- Work to do -
Set down every record once more, exactly as given.

[Scene script records]
===============

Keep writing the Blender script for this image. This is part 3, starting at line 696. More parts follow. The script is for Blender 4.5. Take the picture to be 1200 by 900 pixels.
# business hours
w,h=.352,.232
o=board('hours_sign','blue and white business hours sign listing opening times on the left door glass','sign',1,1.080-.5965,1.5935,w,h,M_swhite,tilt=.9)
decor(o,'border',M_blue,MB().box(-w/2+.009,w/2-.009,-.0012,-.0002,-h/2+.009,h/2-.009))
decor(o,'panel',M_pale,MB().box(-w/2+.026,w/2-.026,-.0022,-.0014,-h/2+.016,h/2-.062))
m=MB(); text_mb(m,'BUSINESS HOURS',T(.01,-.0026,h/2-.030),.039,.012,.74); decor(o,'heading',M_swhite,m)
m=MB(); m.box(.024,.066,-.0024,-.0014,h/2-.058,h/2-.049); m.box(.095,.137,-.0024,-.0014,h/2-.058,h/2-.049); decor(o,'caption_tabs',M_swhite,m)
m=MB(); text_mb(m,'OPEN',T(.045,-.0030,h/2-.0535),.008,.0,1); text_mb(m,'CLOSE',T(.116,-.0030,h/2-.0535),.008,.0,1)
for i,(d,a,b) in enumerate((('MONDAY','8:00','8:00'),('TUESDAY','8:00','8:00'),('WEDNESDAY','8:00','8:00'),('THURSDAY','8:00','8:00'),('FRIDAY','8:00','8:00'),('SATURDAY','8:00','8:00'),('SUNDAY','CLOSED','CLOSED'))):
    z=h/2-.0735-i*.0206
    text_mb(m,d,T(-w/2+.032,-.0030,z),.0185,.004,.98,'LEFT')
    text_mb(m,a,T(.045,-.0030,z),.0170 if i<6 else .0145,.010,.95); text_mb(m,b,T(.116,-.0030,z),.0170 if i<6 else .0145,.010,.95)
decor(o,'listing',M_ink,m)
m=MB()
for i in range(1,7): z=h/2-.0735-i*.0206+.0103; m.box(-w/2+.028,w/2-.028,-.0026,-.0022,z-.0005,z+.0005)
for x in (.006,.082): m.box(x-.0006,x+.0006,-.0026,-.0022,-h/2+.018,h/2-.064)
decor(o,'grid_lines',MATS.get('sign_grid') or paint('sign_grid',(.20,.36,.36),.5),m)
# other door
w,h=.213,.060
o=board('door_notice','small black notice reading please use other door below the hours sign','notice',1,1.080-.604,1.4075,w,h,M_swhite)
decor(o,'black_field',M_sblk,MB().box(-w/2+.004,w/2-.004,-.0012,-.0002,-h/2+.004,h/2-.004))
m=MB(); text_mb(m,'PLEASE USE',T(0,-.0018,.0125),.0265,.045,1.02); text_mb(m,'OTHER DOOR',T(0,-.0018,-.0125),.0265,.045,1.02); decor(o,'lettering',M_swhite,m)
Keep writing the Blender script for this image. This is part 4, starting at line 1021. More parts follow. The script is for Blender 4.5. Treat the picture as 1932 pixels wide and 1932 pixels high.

===============

- Solution for this problem -
Keep writing the Blender script for this image. This is part 3, starting at line 696. More parts follow. The script is for Blender 4.5. Take the picture to be 1200 by 900 pixels.
# business hours
w,h=.352,.232
o=board('hours_sign','blue and white business hours sign listing opening times on the left door glass','sign',1,1.080-.5965,1.5935,w,h,M_swhite,tilt=.9)
decor(o,'border',M_blue,MB().box(-w/2+.009,w/2-.009,-.0012,-.0002,-h/2+.009,h/2-.009))
decor(o,'panel',M_pale,MB().box(-w/2+.026,w/2-.026,-.0022,-.0014,-h/2+.016,h/2-.062))
m=MB(); text_mb(m,'BUSINESS HOURS',T(.01,-.0026,h/2-.030),.039,.012,.74); decor(o,'heading',M_swhite,m)
m=MB(); m.box(.024,.066,-.0024,-.0014,h/2-.058,h/2-.049); m.box(.095,.137,-.0024,-.0014,h/2-.058,h/2-.049); decor(o,'caption_tabs',M_swhite,m)
m=MB(); text_mb(m,'OPEN',T(.045,-.0030,h/2-.0535),.008,.0,1); text_mb(m,'CLOSE',T(.116,-.0030,h/2-.0535),.008,.0,1)
for i,(d,a,b) in enumerate((('MONDAY','8:00','8:00'),('TUESDAY','8:00','8:00'),('WEDNESDAY','8:00','8:00'),('THURSDAY','8:00','8:00'),('FRIDAY','8:00','8:00'),('SATURDAY','8:00','8:00'),('SUNDAY','CLOSED','CLOSED'))):
    z=h/2-.0735-i*.0206
    text_mb(m,d,T(-w/2+.032,-.0030,z),.0185,.004,.98,'LEFT')
    text_mb(m,a,T(.045,-.0030,z),.0170 if i<6 else .0145,.010,.95); text_mb(m,b,T(.116,-.0030,z),.0170 if i<6 else .0145,.010,.95)
decor(o,'listing',M_ink,m)
m=MB()
for i in range(1,7): z=h/2-.0735-i*.0206+.0103; m.box(-w/2+.028,w/2-.028,-.0026,-.0022,z-.0005,z+.0005)
for x in (.006,.082): m.box(x-.0006,x+.0006,-.0026,-.0022,-h/2+.018,h/2-.064)
decor(o,'grid_lines',MATS.get('sign_grid') or paint('sign_grid',(.20,.36,.36),.5),m)
# other door
w,h=.213,.060
o=board('door_notice','small black notice reading please use other door below the hours sign','notice',1,1.080-.604,1.4075,w,h,M_swhite)
decor(o,'black_field',M_sblk,MB().box(-w/2+.004,w/2-.004,-.0012,-.0002,-h/2+.004,h/2-.004))
m=MB(); text_mb(m,'PLEASE USE',T(0,-.0018,.0125),.0265,.045,1.02); text_mb(m,'OTHER DOOR',T(0,-.0018,-.0125),.0265,.045,1.02); decor(o,'lettering',M_swhite,m)
Keep writing the Blender script for this image. This is part 4, starting at line 1021. More parts follow. The script is for Blender 4.5. Treat the picture as 1932 pixels wide and 1932 pixels high.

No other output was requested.